Beginning with the line that contains "What Blender Python", retype the entries below exactly, ending with the line that contains "R = math.radians". Leave out any pictures.

□ □ □ □ □

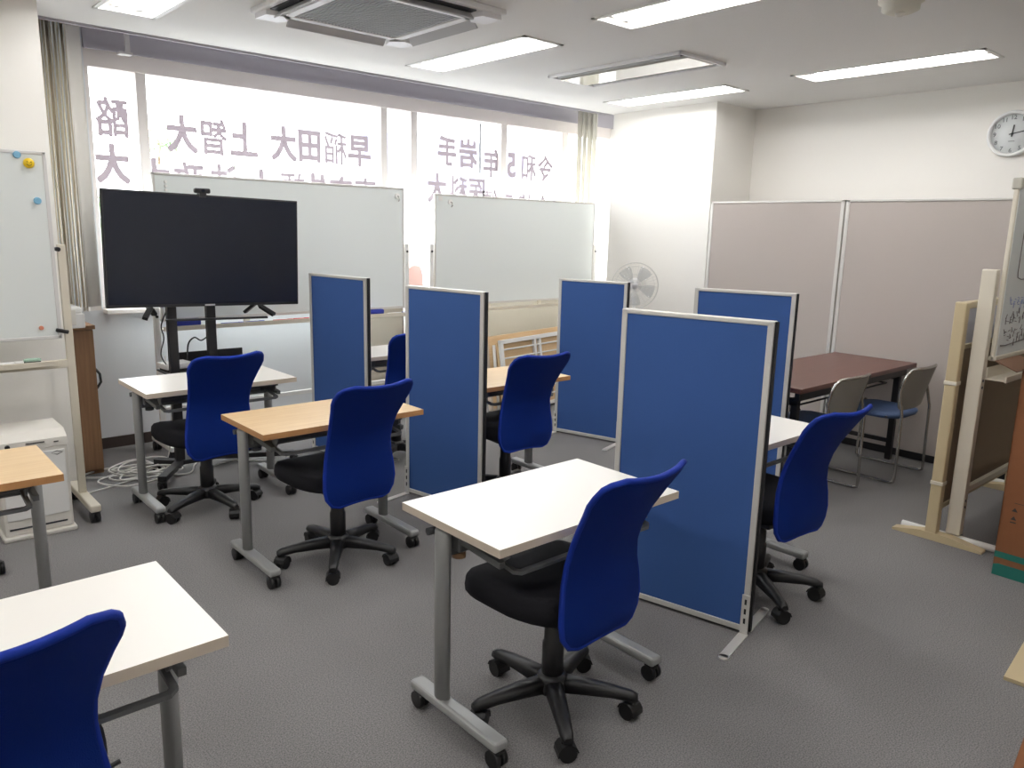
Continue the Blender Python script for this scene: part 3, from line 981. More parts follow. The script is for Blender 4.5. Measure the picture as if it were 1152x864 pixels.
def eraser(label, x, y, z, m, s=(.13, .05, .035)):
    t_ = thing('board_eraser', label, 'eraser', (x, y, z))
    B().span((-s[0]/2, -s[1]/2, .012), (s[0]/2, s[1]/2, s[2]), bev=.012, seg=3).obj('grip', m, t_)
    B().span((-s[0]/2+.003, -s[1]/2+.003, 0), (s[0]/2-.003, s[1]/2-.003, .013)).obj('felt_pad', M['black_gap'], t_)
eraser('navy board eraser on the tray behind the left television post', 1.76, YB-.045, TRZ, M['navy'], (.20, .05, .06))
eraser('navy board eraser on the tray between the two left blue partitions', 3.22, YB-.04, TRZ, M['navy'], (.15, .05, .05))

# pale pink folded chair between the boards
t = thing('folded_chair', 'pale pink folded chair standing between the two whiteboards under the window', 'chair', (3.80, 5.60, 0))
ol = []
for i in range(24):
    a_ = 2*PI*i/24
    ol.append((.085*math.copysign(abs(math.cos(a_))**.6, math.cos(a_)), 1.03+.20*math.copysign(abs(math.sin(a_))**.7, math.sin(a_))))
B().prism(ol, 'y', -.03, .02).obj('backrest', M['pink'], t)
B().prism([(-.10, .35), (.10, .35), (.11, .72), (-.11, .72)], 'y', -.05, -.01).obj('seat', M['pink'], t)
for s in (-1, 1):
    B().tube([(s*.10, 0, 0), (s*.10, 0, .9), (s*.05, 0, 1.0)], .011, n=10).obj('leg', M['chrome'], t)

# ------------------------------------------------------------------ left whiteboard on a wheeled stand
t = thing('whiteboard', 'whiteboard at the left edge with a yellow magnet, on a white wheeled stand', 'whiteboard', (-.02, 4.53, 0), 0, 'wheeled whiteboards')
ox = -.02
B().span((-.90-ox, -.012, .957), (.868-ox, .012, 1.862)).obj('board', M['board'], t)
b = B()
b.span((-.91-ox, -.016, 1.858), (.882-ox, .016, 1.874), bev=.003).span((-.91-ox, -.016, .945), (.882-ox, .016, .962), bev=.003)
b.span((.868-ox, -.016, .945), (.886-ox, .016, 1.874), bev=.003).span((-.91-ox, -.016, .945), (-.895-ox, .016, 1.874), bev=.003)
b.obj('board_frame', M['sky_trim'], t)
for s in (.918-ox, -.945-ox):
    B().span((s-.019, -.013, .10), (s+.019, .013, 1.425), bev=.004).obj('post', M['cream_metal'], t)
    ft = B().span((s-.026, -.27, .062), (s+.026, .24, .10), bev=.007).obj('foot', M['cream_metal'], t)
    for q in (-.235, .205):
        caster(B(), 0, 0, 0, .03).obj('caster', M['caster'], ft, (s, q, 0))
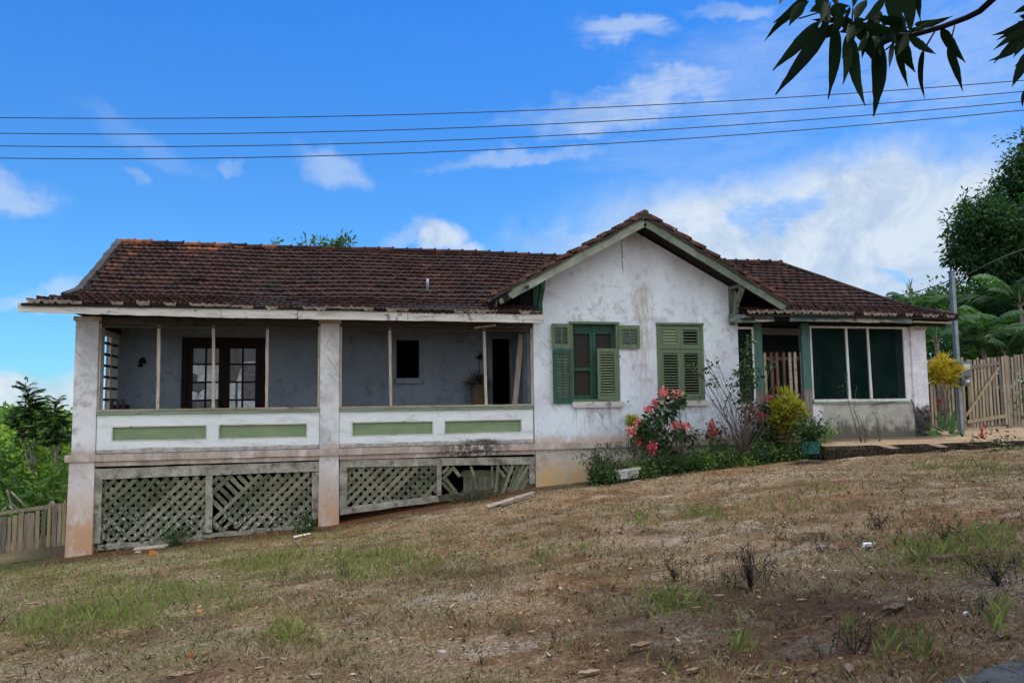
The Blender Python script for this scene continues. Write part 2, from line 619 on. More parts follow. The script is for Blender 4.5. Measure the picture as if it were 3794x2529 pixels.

□ □ □ □ □

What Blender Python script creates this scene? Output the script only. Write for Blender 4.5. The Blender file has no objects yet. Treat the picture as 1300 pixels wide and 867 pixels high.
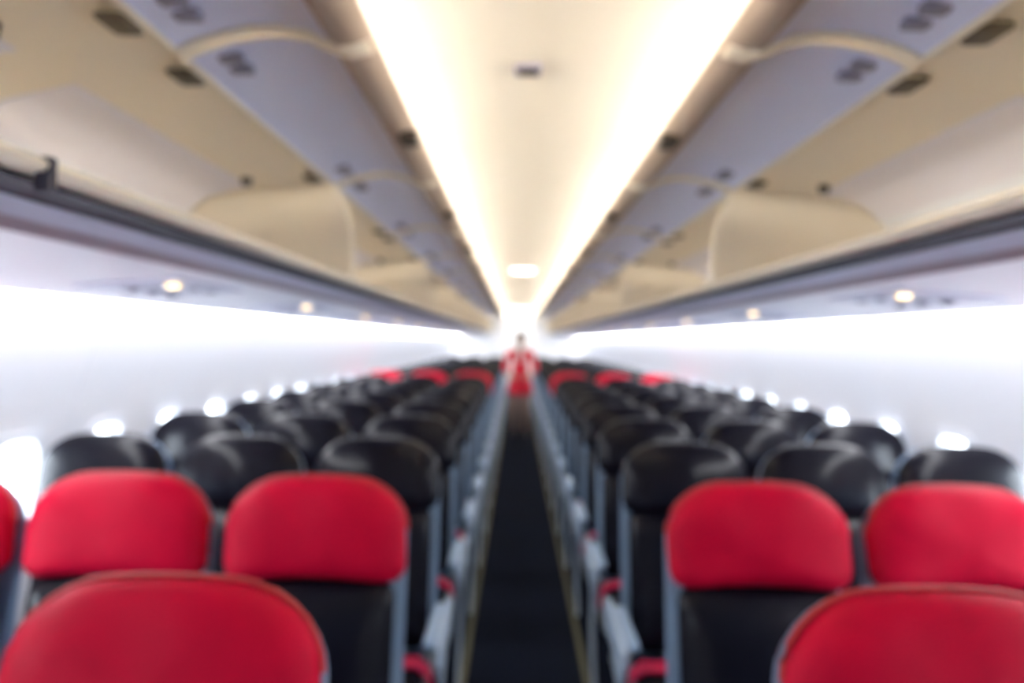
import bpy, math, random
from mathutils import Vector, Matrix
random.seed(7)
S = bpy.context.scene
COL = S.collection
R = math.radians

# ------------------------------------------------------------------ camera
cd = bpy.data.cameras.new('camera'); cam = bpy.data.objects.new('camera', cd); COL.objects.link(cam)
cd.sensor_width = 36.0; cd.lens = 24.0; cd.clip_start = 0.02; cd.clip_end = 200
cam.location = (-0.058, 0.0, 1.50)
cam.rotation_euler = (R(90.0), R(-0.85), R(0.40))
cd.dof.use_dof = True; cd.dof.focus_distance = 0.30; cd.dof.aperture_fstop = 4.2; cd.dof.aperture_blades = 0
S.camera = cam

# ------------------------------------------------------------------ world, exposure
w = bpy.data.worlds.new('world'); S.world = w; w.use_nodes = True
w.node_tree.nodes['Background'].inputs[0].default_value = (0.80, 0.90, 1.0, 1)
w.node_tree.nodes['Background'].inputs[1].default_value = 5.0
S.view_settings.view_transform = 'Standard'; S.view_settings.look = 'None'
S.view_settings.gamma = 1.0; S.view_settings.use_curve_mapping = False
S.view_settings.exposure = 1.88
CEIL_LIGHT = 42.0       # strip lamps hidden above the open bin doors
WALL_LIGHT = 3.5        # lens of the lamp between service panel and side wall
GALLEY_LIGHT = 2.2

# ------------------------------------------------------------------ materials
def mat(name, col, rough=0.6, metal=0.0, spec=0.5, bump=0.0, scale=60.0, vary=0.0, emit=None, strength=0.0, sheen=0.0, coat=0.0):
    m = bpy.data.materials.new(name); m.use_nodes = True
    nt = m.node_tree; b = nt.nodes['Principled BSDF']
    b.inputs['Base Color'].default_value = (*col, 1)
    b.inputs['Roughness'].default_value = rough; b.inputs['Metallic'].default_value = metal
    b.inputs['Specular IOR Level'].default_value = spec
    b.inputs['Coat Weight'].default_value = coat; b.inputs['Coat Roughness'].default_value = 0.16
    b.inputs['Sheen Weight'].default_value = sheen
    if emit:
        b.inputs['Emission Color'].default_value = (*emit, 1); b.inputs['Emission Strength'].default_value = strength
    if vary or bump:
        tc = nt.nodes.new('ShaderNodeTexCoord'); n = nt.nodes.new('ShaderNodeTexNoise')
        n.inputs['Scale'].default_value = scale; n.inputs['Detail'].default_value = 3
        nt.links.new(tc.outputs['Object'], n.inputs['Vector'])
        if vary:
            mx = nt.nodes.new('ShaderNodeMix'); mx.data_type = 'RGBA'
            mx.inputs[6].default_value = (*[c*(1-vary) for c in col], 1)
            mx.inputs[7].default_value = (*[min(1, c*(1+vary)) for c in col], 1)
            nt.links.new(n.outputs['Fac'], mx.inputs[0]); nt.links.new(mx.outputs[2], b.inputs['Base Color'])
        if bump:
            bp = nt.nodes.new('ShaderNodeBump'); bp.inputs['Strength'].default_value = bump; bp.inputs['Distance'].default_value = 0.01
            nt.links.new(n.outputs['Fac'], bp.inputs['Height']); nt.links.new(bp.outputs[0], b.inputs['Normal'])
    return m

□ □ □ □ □

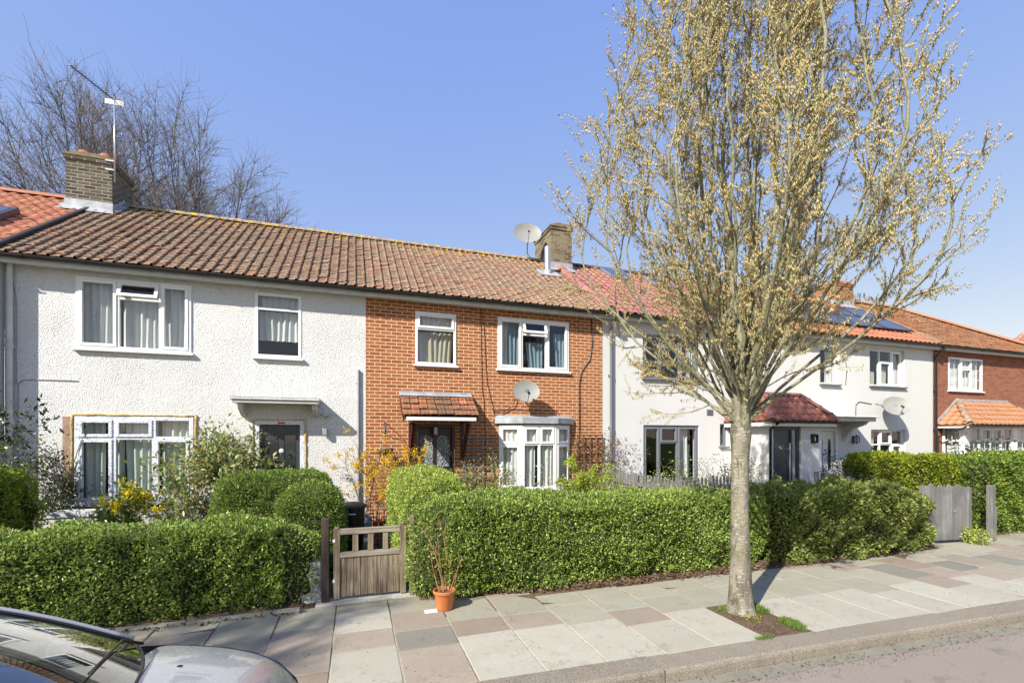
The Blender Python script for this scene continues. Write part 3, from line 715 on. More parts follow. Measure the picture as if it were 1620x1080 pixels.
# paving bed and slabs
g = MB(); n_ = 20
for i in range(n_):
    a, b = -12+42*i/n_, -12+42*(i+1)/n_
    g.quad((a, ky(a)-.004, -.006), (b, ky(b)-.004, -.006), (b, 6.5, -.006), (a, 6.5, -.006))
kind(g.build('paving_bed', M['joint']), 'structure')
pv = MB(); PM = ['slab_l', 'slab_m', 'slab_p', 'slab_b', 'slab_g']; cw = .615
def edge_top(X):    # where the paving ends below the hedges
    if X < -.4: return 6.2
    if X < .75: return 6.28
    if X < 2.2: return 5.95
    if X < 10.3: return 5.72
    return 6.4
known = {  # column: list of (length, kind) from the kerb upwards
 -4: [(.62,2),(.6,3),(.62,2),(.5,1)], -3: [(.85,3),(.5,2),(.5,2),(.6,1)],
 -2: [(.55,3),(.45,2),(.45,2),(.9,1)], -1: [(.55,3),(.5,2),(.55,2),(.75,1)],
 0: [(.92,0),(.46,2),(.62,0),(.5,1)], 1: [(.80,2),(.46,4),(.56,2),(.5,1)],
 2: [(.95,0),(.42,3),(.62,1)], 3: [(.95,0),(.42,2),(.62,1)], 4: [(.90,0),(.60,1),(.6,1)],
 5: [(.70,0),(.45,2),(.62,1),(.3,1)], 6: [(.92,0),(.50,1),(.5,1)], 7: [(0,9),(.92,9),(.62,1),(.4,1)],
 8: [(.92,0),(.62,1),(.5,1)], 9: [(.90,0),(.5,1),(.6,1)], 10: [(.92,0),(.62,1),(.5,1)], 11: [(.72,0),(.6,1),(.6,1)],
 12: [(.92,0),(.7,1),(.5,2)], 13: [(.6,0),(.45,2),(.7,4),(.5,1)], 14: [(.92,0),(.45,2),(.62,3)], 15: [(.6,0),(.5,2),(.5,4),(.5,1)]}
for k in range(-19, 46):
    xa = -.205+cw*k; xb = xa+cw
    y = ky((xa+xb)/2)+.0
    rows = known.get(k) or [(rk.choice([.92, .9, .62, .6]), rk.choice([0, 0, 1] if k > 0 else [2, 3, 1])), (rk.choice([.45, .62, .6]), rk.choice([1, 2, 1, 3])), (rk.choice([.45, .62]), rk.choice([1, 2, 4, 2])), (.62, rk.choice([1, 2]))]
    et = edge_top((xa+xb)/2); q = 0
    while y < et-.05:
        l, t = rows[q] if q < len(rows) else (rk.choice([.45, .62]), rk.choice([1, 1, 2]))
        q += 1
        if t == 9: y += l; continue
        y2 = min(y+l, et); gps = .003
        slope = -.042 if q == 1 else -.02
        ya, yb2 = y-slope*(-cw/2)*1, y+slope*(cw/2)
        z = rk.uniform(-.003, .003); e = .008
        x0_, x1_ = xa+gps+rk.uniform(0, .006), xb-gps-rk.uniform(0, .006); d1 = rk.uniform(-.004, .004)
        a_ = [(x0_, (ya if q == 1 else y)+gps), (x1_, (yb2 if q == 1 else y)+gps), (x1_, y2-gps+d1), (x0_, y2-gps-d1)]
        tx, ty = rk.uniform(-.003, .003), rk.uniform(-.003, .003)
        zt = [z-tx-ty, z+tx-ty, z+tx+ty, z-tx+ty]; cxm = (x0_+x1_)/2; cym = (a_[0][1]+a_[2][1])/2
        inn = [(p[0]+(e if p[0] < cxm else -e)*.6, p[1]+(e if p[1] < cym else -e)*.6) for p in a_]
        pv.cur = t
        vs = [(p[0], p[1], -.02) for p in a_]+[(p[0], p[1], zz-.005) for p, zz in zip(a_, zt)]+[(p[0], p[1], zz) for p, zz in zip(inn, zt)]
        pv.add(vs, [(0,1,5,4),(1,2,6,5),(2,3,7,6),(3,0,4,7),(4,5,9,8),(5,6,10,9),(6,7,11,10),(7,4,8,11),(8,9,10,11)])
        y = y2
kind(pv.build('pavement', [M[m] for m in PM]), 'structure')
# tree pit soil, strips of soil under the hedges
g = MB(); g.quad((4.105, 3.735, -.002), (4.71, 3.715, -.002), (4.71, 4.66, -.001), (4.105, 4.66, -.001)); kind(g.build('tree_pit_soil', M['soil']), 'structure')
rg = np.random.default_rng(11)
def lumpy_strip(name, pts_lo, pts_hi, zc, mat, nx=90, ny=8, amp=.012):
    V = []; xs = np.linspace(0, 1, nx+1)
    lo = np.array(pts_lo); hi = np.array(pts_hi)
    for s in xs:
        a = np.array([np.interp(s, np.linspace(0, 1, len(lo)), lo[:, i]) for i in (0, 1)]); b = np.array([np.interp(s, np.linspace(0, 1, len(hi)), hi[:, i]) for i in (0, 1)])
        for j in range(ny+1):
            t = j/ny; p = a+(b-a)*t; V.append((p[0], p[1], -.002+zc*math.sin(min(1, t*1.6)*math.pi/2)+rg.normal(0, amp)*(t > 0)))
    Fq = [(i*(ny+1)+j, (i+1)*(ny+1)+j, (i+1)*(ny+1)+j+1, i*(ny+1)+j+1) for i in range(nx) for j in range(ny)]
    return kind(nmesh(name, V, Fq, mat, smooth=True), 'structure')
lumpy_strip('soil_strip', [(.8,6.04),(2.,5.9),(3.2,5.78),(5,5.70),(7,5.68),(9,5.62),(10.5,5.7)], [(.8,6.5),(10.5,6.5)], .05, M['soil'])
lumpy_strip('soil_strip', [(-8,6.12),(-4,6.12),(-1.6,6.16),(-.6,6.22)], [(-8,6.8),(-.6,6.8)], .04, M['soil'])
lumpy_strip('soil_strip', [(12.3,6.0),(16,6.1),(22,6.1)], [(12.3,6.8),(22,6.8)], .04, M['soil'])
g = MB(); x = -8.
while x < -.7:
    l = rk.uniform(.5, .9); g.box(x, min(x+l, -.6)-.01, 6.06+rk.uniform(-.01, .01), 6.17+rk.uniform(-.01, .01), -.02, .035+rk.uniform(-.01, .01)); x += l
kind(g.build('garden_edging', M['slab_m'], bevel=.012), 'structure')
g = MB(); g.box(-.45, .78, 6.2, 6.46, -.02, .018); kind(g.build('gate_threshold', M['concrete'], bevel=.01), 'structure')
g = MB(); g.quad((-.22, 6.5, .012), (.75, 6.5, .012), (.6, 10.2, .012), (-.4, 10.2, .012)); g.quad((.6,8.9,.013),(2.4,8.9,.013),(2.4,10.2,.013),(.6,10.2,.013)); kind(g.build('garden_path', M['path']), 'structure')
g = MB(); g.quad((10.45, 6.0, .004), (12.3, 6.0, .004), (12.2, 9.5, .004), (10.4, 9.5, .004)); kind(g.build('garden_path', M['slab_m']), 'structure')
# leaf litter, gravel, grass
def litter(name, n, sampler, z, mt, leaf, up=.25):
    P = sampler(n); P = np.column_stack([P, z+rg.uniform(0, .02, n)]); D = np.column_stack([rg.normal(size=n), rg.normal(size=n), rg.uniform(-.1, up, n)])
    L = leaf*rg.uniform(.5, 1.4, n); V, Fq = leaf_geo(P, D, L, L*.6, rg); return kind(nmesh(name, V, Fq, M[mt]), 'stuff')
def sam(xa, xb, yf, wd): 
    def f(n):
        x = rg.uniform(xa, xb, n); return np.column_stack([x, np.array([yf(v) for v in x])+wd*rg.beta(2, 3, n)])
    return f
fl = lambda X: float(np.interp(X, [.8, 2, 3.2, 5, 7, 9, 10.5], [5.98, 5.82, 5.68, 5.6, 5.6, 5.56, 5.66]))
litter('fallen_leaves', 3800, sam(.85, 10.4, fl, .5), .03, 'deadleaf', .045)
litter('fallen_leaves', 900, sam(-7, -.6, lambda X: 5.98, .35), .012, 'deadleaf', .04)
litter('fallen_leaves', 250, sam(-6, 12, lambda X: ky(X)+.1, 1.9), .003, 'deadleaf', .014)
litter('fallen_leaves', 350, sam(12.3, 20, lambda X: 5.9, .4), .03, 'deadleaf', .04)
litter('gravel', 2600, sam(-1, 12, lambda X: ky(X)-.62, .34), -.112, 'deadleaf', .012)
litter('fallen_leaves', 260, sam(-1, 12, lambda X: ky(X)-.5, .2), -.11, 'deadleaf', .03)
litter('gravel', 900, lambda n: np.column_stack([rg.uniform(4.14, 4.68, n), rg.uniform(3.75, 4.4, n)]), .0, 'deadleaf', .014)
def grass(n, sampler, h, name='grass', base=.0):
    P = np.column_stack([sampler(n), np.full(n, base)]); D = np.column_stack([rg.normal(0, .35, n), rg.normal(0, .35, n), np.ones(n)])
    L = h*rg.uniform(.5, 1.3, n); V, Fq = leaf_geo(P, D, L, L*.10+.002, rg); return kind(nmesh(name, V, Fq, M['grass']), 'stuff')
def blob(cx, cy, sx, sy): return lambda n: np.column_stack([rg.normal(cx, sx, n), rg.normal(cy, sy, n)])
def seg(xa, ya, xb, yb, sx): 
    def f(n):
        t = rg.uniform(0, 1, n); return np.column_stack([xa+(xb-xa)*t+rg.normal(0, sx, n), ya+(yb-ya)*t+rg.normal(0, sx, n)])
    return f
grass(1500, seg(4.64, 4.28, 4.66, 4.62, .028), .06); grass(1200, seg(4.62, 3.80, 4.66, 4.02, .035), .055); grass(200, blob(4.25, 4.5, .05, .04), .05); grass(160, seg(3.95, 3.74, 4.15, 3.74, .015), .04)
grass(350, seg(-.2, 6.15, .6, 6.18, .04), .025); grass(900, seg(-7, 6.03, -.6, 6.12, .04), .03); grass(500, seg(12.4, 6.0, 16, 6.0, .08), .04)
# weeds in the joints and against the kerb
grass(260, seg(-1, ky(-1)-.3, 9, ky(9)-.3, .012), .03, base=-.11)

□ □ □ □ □

### Result of the task
What Blender Python script creates this scene? Output the script only. Write for Blender 4.5. The Blender file has no objects yet. Treat the picture as 1300 pixels wide and 867 pixels high.
import bpy, math, random
from mathutils import Vector, Matrix
random.seed(7)
S = bpy.context.scene
COL = S.collection
R = math.radians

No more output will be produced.